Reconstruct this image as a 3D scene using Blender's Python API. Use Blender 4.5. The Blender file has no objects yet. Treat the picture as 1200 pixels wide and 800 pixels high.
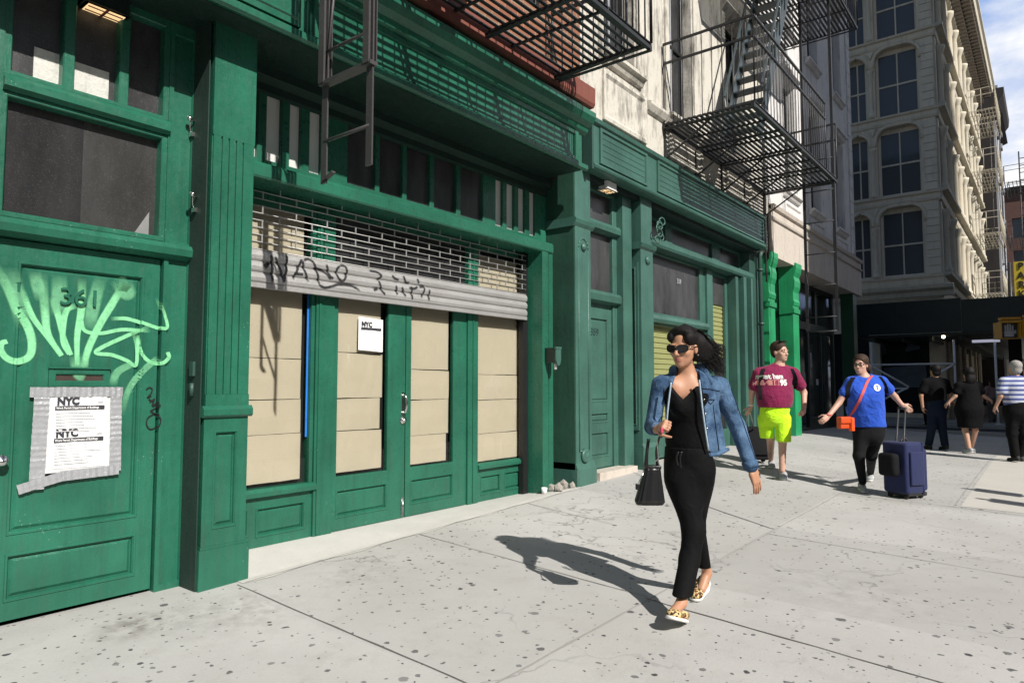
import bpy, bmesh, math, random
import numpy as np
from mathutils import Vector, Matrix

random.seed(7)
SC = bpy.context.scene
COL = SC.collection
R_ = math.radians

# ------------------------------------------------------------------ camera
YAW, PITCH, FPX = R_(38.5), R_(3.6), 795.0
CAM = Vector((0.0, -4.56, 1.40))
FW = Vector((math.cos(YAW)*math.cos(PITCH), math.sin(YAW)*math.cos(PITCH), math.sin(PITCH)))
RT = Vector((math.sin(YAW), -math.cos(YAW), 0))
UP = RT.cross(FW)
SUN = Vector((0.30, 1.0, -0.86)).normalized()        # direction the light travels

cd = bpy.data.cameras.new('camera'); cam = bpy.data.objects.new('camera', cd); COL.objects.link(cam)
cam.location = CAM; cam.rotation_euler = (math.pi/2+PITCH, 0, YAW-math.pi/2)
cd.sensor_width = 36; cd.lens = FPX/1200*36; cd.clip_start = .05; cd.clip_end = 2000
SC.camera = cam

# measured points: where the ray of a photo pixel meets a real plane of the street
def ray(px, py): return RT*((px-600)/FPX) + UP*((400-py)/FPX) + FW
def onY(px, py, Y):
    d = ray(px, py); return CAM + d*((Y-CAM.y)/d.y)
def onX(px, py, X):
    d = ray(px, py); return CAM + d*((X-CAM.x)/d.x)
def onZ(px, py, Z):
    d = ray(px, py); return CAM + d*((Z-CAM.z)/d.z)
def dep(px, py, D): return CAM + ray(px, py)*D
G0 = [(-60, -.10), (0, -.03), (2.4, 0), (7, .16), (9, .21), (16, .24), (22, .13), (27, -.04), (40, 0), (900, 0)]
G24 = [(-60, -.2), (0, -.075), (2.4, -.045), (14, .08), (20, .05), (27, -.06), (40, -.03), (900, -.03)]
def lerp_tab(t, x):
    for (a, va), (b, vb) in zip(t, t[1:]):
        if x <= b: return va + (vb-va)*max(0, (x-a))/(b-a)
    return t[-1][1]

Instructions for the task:
Which lines above contain "scene"? Show each of them.

Solved problem:
Reconstruct this image as a 3D scene using Blender's Python API. Use Blender 4.5. The Blender file has no objects yet. Treat the picture as 1200 pixels wide and 800 pixels high.
SC = bpy.context.scene